The deal brokered by Pence was meant to provide a pause for the evacuation of Kurdish fighters from a "safe zone" Turkey wants to control along its border with Syria. Ankara considers the Kurdish forces to be "terrorists" linked to Kurdish rebels inside Turkey.
"If the promises are kept until Tuesday evening, the safe zone issue will be resolved," Erdogan told reporters in Istanbul. "If it fails, the operation... will start the minute 120 hours are over."
The suspension of hostilities looked designed to help Turkey achieve its main territorial goals without fighting, but its Syrian proxies continued to clash with Kurdish fighters on Friday.
Fourteen civilians were killed in Turkish air strikes and mortar fire by allied Syrian fighters in and around the village of Bab al-Kheir, the Syrian Observatory for Human Rights said.
The Britain-based war monitor said eight fighters of the SDF -- the de facto army of the embattled Kurdish autonomous region -- also died.
- No enforcement by US troops -
US Secretary of State Mike Pompeo said on Friday there was also "some very positive activity".
"And we're hopeful in the hours ahead that both the Turks who were part of the agreement alongside of us as well as the YPG fighters in the region will take seriously the commitments they made," he told reporters in Brussels.
Under the deal, Kurdish forces are required to withdraw from a border strip 32 kilometres (20 miles) deep.
Pentagon chief Mark Esper said Friday that US troops were continuing their "deliberate withdrawal" from northeast Syria.

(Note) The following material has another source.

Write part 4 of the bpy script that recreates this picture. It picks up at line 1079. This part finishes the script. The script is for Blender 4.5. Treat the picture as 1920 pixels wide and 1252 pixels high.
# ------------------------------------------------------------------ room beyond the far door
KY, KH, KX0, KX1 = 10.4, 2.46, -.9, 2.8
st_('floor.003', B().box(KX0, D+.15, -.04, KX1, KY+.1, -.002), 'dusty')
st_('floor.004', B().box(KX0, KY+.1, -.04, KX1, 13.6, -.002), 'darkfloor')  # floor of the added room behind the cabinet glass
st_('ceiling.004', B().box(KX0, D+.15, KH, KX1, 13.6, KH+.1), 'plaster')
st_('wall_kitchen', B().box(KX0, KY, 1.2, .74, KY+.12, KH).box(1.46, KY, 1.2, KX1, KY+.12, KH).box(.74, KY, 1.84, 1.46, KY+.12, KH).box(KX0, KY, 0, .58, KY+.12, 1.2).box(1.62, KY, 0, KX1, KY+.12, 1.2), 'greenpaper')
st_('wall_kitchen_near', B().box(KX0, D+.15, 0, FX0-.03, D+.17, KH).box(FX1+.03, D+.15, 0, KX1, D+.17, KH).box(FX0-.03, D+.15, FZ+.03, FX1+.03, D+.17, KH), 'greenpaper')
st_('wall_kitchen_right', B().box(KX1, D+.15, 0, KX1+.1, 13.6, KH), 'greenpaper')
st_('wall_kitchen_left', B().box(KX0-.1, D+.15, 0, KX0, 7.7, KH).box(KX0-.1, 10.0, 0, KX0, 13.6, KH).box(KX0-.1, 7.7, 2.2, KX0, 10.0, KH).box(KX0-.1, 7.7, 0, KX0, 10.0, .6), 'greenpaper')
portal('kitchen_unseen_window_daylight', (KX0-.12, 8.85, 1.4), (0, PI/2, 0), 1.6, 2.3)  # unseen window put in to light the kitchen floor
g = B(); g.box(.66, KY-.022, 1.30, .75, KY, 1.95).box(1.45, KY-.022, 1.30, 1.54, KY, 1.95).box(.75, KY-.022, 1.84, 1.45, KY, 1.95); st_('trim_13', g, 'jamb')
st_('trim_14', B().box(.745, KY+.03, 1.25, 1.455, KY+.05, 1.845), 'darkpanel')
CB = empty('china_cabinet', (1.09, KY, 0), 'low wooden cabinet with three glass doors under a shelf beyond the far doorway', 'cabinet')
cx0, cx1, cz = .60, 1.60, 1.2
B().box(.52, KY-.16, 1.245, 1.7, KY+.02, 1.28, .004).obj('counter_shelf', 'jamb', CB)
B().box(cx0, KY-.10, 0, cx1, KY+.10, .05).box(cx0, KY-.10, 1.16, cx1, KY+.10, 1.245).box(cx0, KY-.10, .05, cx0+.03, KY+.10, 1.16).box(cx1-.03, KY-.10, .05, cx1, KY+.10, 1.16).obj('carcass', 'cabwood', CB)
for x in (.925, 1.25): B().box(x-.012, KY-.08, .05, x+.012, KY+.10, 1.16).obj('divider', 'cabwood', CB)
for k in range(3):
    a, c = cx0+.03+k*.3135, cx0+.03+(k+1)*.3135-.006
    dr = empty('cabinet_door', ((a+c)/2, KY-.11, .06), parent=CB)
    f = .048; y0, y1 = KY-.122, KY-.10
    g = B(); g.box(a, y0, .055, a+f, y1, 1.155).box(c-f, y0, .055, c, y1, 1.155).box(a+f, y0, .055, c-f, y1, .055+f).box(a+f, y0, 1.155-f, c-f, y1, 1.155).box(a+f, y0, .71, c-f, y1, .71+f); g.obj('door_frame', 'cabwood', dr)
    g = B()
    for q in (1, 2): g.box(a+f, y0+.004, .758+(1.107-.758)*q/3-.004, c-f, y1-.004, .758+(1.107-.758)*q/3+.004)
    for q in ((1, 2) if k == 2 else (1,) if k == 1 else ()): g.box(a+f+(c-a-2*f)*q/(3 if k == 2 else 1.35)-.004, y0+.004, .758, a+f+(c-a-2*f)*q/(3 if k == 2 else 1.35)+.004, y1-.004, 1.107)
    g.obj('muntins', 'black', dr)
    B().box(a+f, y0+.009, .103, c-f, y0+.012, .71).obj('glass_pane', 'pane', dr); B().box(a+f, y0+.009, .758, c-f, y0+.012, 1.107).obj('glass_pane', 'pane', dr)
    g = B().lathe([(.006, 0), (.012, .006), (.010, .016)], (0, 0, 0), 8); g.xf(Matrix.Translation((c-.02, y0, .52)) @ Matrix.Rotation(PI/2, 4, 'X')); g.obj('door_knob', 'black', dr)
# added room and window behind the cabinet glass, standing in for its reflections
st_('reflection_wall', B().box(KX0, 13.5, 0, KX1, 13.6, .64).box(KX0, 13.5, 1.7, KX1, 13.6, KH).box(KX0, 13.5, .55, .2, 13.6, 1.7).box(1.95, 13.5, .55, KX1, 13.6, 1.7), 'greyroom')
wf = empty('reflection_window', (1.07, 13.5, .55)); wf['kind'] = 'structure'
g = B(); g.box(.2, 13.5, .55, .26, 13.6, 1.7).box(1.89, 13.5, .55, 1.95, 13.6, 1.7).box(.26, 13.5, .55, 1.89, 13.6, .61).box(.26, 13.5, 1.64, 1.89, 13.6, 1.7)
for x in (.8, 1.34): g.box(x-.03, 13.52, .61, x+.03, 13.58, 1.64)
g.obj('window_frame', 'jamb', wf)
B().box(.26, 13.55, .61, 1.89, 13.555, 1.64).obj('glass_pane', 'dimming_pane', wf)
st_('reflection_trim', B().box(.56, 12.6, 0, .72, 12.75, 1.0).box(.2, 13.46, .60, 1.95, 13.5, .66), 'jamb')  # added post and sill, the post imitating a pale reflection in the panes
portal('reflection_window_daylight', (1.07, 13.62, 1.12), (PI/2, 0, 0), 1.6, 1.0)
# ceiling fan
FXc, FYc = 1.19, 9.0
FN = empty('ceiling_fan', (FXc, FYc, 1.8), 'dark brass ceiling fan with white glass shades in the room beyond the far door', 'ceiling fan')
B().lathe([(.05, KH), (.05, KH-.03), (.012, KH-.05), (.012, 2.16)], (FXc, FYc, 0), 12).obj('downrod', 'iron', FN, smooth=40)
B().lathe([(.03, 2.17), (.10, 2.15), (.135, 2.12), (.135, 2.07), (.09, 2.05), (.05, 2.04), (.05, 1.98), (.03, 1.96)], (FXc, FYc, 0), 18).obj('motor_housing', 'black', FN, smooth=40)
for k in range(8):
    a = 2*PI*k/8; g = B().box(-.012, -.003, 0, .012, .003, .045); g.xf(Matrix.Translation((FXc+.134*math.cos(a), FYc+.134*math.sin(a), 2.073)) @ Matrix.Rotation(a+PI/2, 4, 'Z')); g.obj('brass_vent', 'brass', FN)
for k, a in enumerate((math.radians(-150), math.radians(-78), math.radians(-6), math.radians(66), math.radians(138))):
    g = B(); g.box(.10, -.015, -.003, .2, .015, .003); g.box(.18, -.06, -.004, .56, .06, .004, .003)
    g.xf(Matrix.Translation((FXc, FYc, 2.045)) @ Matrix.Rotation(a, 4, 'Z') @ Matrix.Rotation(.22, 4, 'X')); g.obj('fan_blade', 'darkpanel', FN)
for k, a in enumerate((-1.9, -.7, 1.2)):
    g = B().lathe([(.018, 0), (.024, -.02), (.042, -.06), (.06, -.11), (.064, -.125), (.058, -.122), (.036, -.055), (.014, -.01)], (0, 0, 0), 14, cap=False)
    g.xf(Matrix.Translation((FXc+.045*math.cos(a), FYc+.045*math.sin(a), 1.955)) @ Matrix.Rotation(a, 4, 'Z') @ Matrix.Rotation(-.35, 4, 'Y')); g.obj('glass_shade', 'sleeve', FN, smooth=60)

"No US ground forces will participate in the enforcement of this safe zone, however, we will remain in communication with both Turkey and the SDF," Esper said.
A senior Pentagon official said US forces would carry out aerial reconnaissance of the "safe zone" with the goal of watching over prisons holding Islamic State fighters.
Thousands of IS fighters and their family members are held in Kurdish-run jails and camps across northern Syria.
The Kurds have said hundreds of IS-linked women and children have escaped a camp, while other reports have emerged of a handful of jihadist breakouts.
The prospect of thousands of the world's most radical jihadists escaping in the chaos caused by Turkey's invasion has caused widespread alarm.
Trump said Friday that "some" European countries, which he did not name, "are now willing, for the first time, to take the (captured IS) Fighters that came from their nations."
"This is good news, but should have been done after WE captured them," he said.
- 'Complicated region' -
The Turkish offensive was sparked by Trump's abrupt withdrawal of US troops from Syria, a move that triggered fierce bipartisan criticism in Washington.
Kurdish forces have put up fierce resistance in Ras al-Ain, with a network of tunnels, berms and trenches that held off the Turkish onslaught for a week.
The Turkish military and its Syrian proxies -- mostly Arab and Turkmen former rebels used as a ground force -- have so far seized around 120 kilometres (70 miles) of territory along the border.
More than 500 people have been killed on the two sides, including nearly 100 civilians, while around 300,000 have been displaced, according to the Observatory.
The SDF fought alongside US forces to defeat IS in Syria and Iraq, but Trump has argued that it was no longer the US' role to ensure calm in the volatile area.